Home.
I walked down the street tonight, turned a corner and into my neighborhood movie theatre. I have a neighborhood movie theatre, for the next week anyway. Despite a friend pulling out bad reviews at my showing interest in seeing The Weather Man, I enjoyed it. Because this isn't the life I imagined myself living, but it's the life I lead. I've made a decision to do something I always envisioned doing with someone else, but I've done it on my own. I've got to learn to be ok with that.
Outside my window is a perfect fall evening. Where the slight wind blows the dying leaves off the trees, leaving the sidewalks and streets littered with colorful crunchiness. I walked the two blocks home from the neighborhood theatre and just breathed. I breathed in the air I'm leaving behind. I took in the sights that in one week I will not be able to claim ownership over.
There is something about a movie set in my town that distracts me.

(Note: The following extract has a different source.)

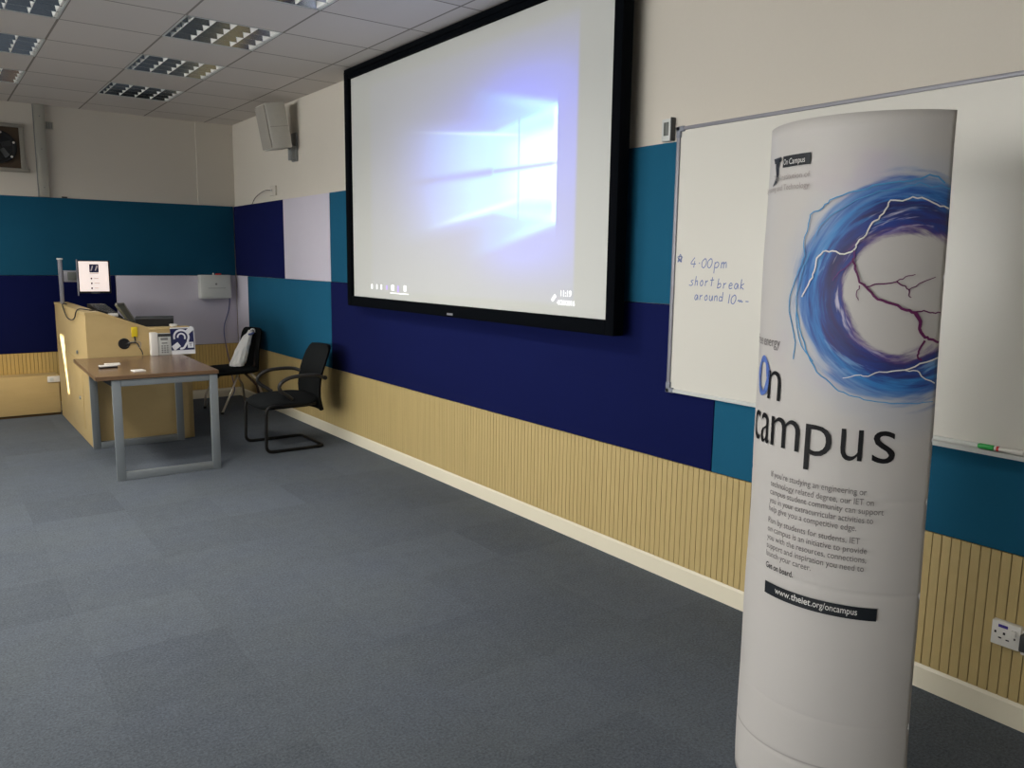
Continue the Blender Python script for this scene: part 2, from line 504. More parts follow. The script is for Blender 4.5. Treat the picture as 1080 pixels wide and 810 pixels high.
# ceiling: tiles with openings for the recessed lights
GX, PX, GY, PY = .8433, .6098, 5.9626, .6
LIGHT_CELLS = [(1, -1), (1, 1), (1, 3), (1, -3), (-1, -1), (-1, 1), (-1, 3)]
cm = MB()
def holes(ix, iy): return (ix, iy) in LIGHT_CELLS
ix0 = math.floor((XL-GX)/PX); ix1 = math.ceil((XR-GX)/PX); iy0 = math.floor((YF-GY)/PY); iy1 = math.ceil((YB-GY)/PY)
for ix in range(ix0, ix1):
    for iy in range(iy0, iy1):
        if holes(ix, iy): continue
        x0 = max(GX+ix*PX, XL-.05); x1 = min(GX+(ix+1)*PX, XR+.05); y0 = max(GY+iy*PY, YF-.05); y1 = min(GY+(iy+1)*PY, YB+.05)
        if x1 <= x0 or y1 <= y0: continue
        cm.quad((x0, y0, HC), (x0, y1, HC), (x1, y1, HC), (x1, y0, HC))
bmesh.ops.remove_doubles(cm.bm, verts=cm.bm.verts, dist=1e-4)
cm.box(XL-.1, XR+.1, YF-.1, YB+.1, HC+.19, HC+.22)
struct(cm.build('ceiling', 'ceil', smooth=False))

# skirting
def skirt(b, axis, lo, hi, face, sgn):
    pr = [(face, 0), (face, .082), (face+sgn*.006, .095), (face+sgn*.022, .095), (face+sgn*.022, 0)]
    if axis == 1: b.prism(pr, 1, lo, hi)
    else: b.prism(pr, 0, lo, hi)
    return b
struct(skirt(MB(), 1, YF, YB, 2.953, 1).build('baseboard_right', 'skirt', smooth=False))
struct(skirt(MB(), 0, 1.95, 2.953, 9.333, 1).build('baseboard_back', 'skirt', smooth=False))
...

I try not to let it take away from the film but as the film progresses I can't help but point out the sights to that voice in my head going "oh, do you know where that is?". Sure I do, it's the house with beaten down siding I used to stare at everyday off the north side of the brown line tracks between Southport and Paulina. The films are imaginary but the lives that intersect with the sights aren't. Everyday we go about our lives, sitting idly by as the train glides passed those those run down houses with disintegrating shingles. It may make up the backdrop, but this isn't a movie set, it's home.